**DATA LINES**.
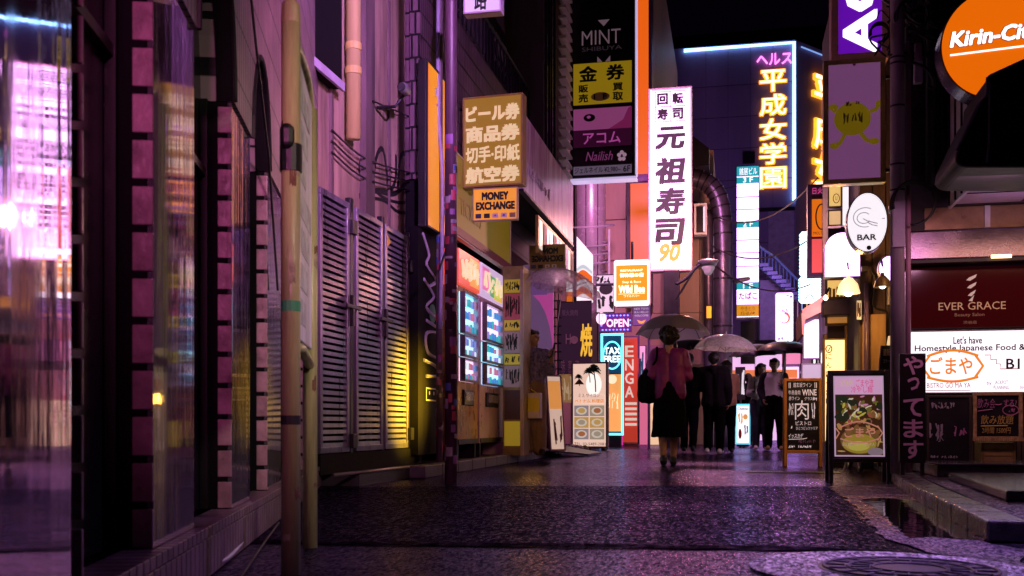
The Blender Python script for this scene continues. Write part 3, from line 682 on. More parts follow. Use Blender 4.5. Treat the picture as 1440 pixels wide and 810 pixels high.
# ventilation ducts beside it
dm = M('duct_metal', (.11, .09, .14), .35, metal=.6, var=.3)
YD = 25.2; Dd = YD / ray(1000).y
q = lambda x, y, dY=0: V(((at(x, 0, YD + dY)).x, YD + dY, zof(y, Dd)))
t = thing('duct', 'fat bent ventilation duct rising beside the corner building', 'duct', (q(1015, 0).x, YD, 0))
pts = smoothpts([q(1017, 640), q(1017, 420), q(1017, 330), q(1012, 285), q(1000, 262), q(980, 250), q(955, 247)], 5)
MB().tube(pts, .22, 16).build('pipe', dm, t, smooth=True)
m_ = MB()
for k in range(4, len(pts) - 1, 2): d = (pts[k + 1] - pts[k]).normalized() * .02; m_.tube([pts[k] - d, pts[k] + d], .235, 16)
m_.build('joint', dmetal, t)
t = thing('duct', 'slim inner ventilation duct under the bend of the fat duct', 'duct', (q(992, 0).x, YD + .2, 0))
pts = smoothpts([q(996, 640), q(996, 330), q(990, 300), q(975, 288), q(955, 286)], 5)
MB().tube(pts, .12, 12).build('pipe', dm, t, smooth=True)
ac = front(976, 286, 994, 330, 24.6)
t = thing('air_vent', 'small lit cage box under the duct bend', 'vent', ac.base())
MB().frame(ac, .05, -.3, .01).build('frame', white, t); MB().pb(ac, .1, .1, .9, .9, -.28, -.02).build('core', dmetal, t)
MB().pb(ac, .72, .1, .9, .9, -.02, -.005).build('lamp', E('vent_lamp', (.8, .7, 1), 1.2), t)
# roof cap
t = thing('roof_vent', 'dark gabled vent cap on top of the ducts', 'vent', q(985, 250))
MB().poly([q(962, 232), q(997, 232), q(997, 208), q(975, 190), q(962, 190)], (0, .8, 0)).build('cover', dmetal, t)

# ------------------------------------------------------------------ tall block with neon lettering, seen corner-on
YH = 44.
HP = front(962, 62, 1119, 560, YH)
hz = zof(62, YH / ray(1040).y)
hc = HP.o + HP.r * HP.w
hd = V((.62, .785, 0))
HB = thing('neon_block', 'tall dark purple building with neon edge and yellow neon lettering', 'building', HP.base())
hw = M('block_render', (.28, .2, .40), .7, var=.18, scale=.8, streak=True)
pl_ = [V((HP.o.x - 3.0, YH, 0)), V((hc.x, YH, 0)), V((hc.x, YH, 0)) + hd * 14, V((HP.o.x - 3.0, YH + 12, 0))]
MB().poly(pl_, (0, 0, hz)).build('wall', hw, HB)
nb_ = E('blue_neon', (.25, .55, 1), 5)
HF = Pan((HP.o.x, YH, 0), (1, 0, 0), (0, 0, 1), HP.w, hz)
Dh = YH / ray(1100).y
vz = lambda py: zof(py, Dh) / hz
m_ = MB().tube([HF.pt(.0, .992, .08), HF.pt(.985, .992, .08), HF.pt(.985, vz(283), .08)], .075, 8); m_.build('neon_tube', nb_, HB)
HS = Pan((hc.x, YH, 0), hd, (0, 0, 1), 14, hz)
MB().tube([HS.pt(.02, .985, .08), HS.pt(.9, .985, .08)], .03, 6).build('neon_tube', E('dim_blue_neon', (.25, .45, 1), 1.0), HB)
ng = E('orange_neon', (1, .36, .02), 2.2); nw_ = E('cream_neon', (1, .86, .5), 4); npk = E('pink_neon', (1, .2, .75), 3)
text('ヘルス', HF, .655, vz(91), .965, vz(75), npk, HB, bold=.01, d=.06, ext=.04)
for i, ch in enumerate('平成女学園'):
    y0 = 97 + 34.2 * i; g_ = (.675, vz(y0 + 32), .925, vz(y0))
    text(ch, HF, *g_, ng, HB, 'neon_outline', bold=.055, d=.03, ext=.03)
    text(ch, HF, g_[0] + .012, g_[1] + .003, g_[2] - .012, g_[3] - .003, nw_, HB, 'neon_letter', bold=-.004, d=.08, ext=.02)
    p = HS; y0 = 92 + 54 * i
    g2 = (.075, vz(y0 + 58), .215, vz(y0 + 4))
    text(ch, HS, *g2, ng, HB, 'neon_outline', bold=.055, d=.03, ext=.12)
    text(ch, HS, g2[0] + .005, g2[1] + .003, g2[2] - .005, g2[3] - .003, nw_, HB, 'neon_letter', bold=0, d=.16, ext=.02)
m_ = MB()
for k in range(1, 7): m_.pb(HF, .0, vz(70 + 45 * k) - .0012, 1, vz(70 + 45 * k), .0, .012)
for k in range(1, 5): m_.pb(HF, .2 * k - .002, 0, .2 * k, .99, .0, .010)
m_.build('panel_joint', M('joint_dark', (.05, .03, .08), .7), HB)
MB().pb(HF, .53, vz(228), .64, vz(212), 0, .15).build('window', black, HB)
MB().pb(HF, .76, vz(390), .985, vz(297), .0, .05).build('shutter_panel', M('pale_panel', (.45, .38, .52), .6), HB)
MB().pb(HF, .68, vz(297), .99, vz(292), .0, .12).build('ledge', dmetal, HB)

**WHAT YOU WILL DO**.
Without the pictures, print the whole listing exactly as given.

**EXPECTED OUTPUT**.
The Blender Python script for this scene continues. Write part 3, from line 682 on. More parts follow. Use Blender 4.5. Treat the picture as 1440 pixels wide and 810 pixels high.
# ventilation ducts beside it
dm = M('duct_metal', (.11, .09, .14), .35, metal=.6, var=.3)
YD = 25.2; Dd = YD / ray(1000).y
q = lambda x, y, dY=0: V(((at(x, 0, YD + dY)).x, YD + dY, zof(y, Dd)))
t = thing('duct', 'fat bent ventilation duct rising beside the corner building', 'duct', (q(1015, 0).x, YD, 0))
pts = smoothpts([q(1017, 640), q(1017, 420), q(1017, 330), q(1012, 285), q(1000, 262), q(980, 250), q(955, 247)], 5)
MB().tube(pts, .22, 16).build('pipe', dm, t, smooth=True)
m_ = MB()
for k in range(4, len(pts) - 1, 2): d = (pts[k + 1] - pts[k]).normalized() * .02; m_.tube([pts[k] - d, pts[k] + d], .235, 16)
m_.build('joint', dmetal, t)
t = thing('duct', 'slim inner ventilation duct under the bend of the fat duct', 'duct', (q(992, 0).x, YD + .2, 0))
pts = smoothpts([q(996, 640), q(996, 330), q(990, 300), q(975, 288), q(955, 286)], 5)
MB().tube(pts, .12, 12).build('pipe', dm, t, smooth=True)
ac = front(976, 286, 994, 330, 24.6)
t = thing('air_vent', 'small lit cage box under the duct bend', 'vent', ac.base())
MB().frame(ac, .05, -.3, .01).build('frame', white, t); MB().pb(ac, .1, .1, .9, .9, -.28, -.02).build('core', dmetal, t)
MB().pb(ac, .72, .1, .9, .9, -.02, -.005).build('lamp', E('vent_lamp', (.8, .7, 1), 1.2), t)
# roof cap
t = thing('roof_vent', 'dark gabled vent cap on top of the ducts', 'vent', q(985, 250))
MB().poly([q(962, 232), q(997, 232), q(997, 208), q(975, 190), q(962, 190)], (0, .8, 0)).build('cover', dmetal, t)

# ------------------------------------------------------------------ tall block with neon lettering, seen corner-on
YH = 44.
HP = front(962, 62, 1119, 560, YH)
hz = zof(62, YH / ray(1040).y)
hc = HP.o + HP.r * HP.w
hd = V((.62, .785, 0))
HB = thing('neon_block', 'tall dark purple building with neon edge and yellow neon lettering', 'building', HP.base())
hw = M('block_render', (.28, .2, .40), .7, var=.18, scale=.8, streak=True)
pl_ = [V((HP.o.x - 3.0, YH, 0)), V((hc.x, YH, 0)), V((hc.x, YH, 0)) + hd * 14, V((HP.o.x - 3.0, YH + 12, 0))]
MB().poly(pl_, (0, 0, hz)).build('wall', hw, HB)
nb_ = E('blue_neon', (.25, .55, 1), 5)
HF = Pan((HP.o.x, YH, 0), (1, 0, 0), (0, 0, 1), HP.w, hz)
Dh = YH / ray(1100).y
vz = lambda py: zof(py, Dh) / hz
m_ = MB().tube([HF.pt(.0, .992, .08), HF.pt(.985, .992, .08), HF.pt(.985, vz(283), .08)], .075, 8); m_.build('neon_tube', nb_, HB)
HS = Pan((hc.x, YH, 0), hd, (0, 0, 1), 14, hz)
MB().tube([HS.pt(.02, .985, .08), HS.pt(.9, .985, .08)], .03, 6).build('neon_tube', E('dim_blue_neon', (.25, .45, 1), 1.0), HB)
ng = E('orange_neon', (1, .36, .02), 2.2); nw_ = E('cream_neon', (1, .86, .5), 4); npk = E('pink_neon', (1, .2, .75), 3)
text('ヘルス', HF, .655, vz(91), .965, vz(75), npk, HB, bold=.01, d=.06, ext=.04)
for i, ch in enumerate('平成女学園'):
    y0 = 97 + 34.2 * i; g_ = (.675, vz(y0 + 32), .925, vz(y0))
    text(ch, HF, *g_, ng, HB, 'neon_outline', bold=.055, d=.03, ext=.03)
    text(ch, HF, g_[0] + .012, g_[1] + .003, g_[2] - .012, g_[3] - .003, nw_, HB, 'neon_letter', bold=-.004, d=.08, ext=.02)
    p = HS; y0 = 92 + 54 * i
    g2 = (.075, vz(y0 + 58), .215, vz(y0 + 4))
    text(ch, HS, *g2, ng, HB, 'neon_outline', bold=.055, d=.03, ext=.12)
    text(ch, HS, g2[0] + .005, g2[1] + .003, g2[2] - .005, g2[3] - .003, nw_, HB, 'neon_letter', bold=0, d=.16, ext=.02)
m_ = MB()
for k in range(1, 7): m_.pb(HF, .0, vz(70 + 45 * k) - .0012, 1, vz(70 + 45 * k), .0, .012)
for k in range(1, 5): m_.pb(HF, .2 * k - .002, 0, .2 * k, .99, .0, .010)
m_.build('panel_joint', M('joint_dark', (.05, .03, .08), .7), HB)
MB().pb(HF, .53, vz(228), .64, vz(212), 0, .15).build('window', black, HB)
MB().pb(HF, .76, vz(390), .985, vz(297), .0, .05).build('shutter_panel', M('pale_panel', (.45, .38, .52), .6), HB)
MB().pb(HF, .68, vz(297), .99, vz(292), .0, .12).build('ledge', dmetal, HB)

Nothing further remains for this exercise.